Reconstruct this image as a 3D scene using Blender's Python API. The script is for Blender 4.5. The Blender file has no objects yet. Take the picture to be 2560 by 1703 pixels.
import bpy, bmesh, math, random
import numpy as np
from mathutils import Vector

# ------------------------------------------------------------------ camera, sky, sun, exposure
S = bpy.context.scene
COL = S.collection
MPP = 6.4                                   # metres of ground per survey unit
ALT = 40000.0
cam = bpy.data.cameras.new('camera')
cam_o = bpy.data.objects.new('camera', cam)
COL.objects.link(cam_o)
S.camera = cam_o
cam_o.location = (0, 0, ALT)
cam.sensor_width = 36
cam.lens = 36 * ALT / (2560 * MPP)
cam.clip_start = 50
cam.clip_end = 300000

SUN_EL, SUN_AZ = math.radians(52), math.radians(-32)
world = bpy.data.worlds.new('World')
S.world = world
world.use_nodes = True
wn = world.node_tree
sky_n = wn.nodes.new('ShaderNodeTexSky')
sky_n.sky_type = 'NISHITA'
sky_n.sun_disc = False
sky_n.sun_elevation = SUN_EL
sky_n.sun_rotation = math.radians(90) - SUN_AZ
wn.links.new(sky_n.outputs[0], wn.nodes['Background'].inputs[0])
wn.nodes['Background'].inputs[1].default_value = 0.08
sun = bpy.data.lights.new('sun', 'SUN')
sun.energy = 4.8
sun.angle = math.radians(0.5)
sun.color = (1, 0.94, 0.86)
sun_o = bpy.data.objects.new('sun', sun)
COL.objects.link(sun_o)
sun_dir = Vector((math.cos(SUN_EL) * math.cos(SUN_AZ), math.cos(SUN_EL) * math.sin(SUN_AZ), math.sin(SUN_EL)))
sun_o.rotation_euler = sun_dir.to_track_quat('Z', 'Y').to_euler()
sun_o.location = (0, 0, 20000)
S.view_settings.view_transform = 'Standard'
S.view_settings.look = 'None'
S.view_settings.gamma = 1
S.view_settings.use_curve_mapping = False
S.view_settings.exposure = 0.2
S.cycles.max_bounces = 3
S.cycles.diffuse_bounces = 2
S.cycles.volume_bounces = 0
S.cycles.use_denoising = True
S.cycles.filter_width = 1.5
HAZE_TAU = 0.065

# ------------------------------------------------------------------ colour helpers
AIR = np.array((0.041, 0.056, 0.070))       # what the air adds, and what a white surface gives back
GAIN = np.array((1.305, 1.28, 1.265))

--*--

Reproduce the material above, every line of it, exactly.

Reconstruct this image as a 3D scene using Blender's Python API. The script is for Blender 4.5. The Blender file has no objects yet. Take the picture to be 2560 by 1703 pixels.
import bpy, bmesh, math, random
import numpy as np
from mathutils import Vector

# ------------------------------------------------------------------ camera, sky, sun, exposure
S = bpy.context.scene
COL = S.collection
MPP = 6.4                                   # metres of ground per survey unit
ALT = 40000.0
cam = bpy.data.cameras.new('camera')
cam_o = bpy.data.objects.new('camera', cam)
COL.objects.link(cam_o)
S.camera = cam_o
cam_o.location = (0, 0, ALT)
cam.sensor_width = 36
cam.lens = 36 * ALT / (2560 * MPP)
cam.clip_start = 50
cam.clip_end = 300000

SUN_EL, SUN_AZ = math.radians(52), math.radians(-32)
world = bpy.data.worlds.new('World')
S.world = world
world.use_nodes = True
wn = world.node_tree
sky_n = wn.nodes.new('ShaderNodeTexSky')
sky_n.sky_type = 'NISHITA'
sky_n.sun_disc = False
sky_n.sun_elevation = SUN_EL
sky_n.sun_rotation = math.radians(90) - SUN_AZ
wn.links.new(sky_n.outputs[0], wn.nodes['Background'].inputs[0])
wn.nodes['Background'].inputs[1].default_value = 0.08
sun = bpy.data.lights.new('sun', 'SUN')
sun.energy = 4.8
sun.angle = math.radians(0.5)
sun.color = (1, 0.94, 0.86)
sun_o = bpy.data.objects.new('sun', sun)
COL.objects.link(sun_o)
sun_dir = Vector((math.cos(SUN_EL) * math.cos(SUN_AZ), math.cos(SUN_EL) * math.sin(SUN_AZ), math.sin(SUN_EL)))
sun_o.rotation_euler = sun_dir.to_track_quat('Z', 'Y').to_euler()
sun_o.location = (0, 0, 20000)
S.view_settings.view_transform = 'Standard'
S.view_settings.look = 'None'
S.view_settings.gamma = 1
S.view_settings.use_curve_mapping = False
S.view_settings.exposure = 0.2
S.cycles.max_bounces = 3
S.cycles.diffuse_bounces = 2
S.cycles.volume_bounces = 0
S.cycles.use_denoising = True
S.cycles.filter_width = 1.5
HAZE_TAU = 0.065

# ------------------------------------------------------------------ colour helpers
AIR = np.array((0.041, 0.056, 0.070))       # what the air adds, and what a white surface gives back
GAIN = np.array((1.305, 1.28, 1.265))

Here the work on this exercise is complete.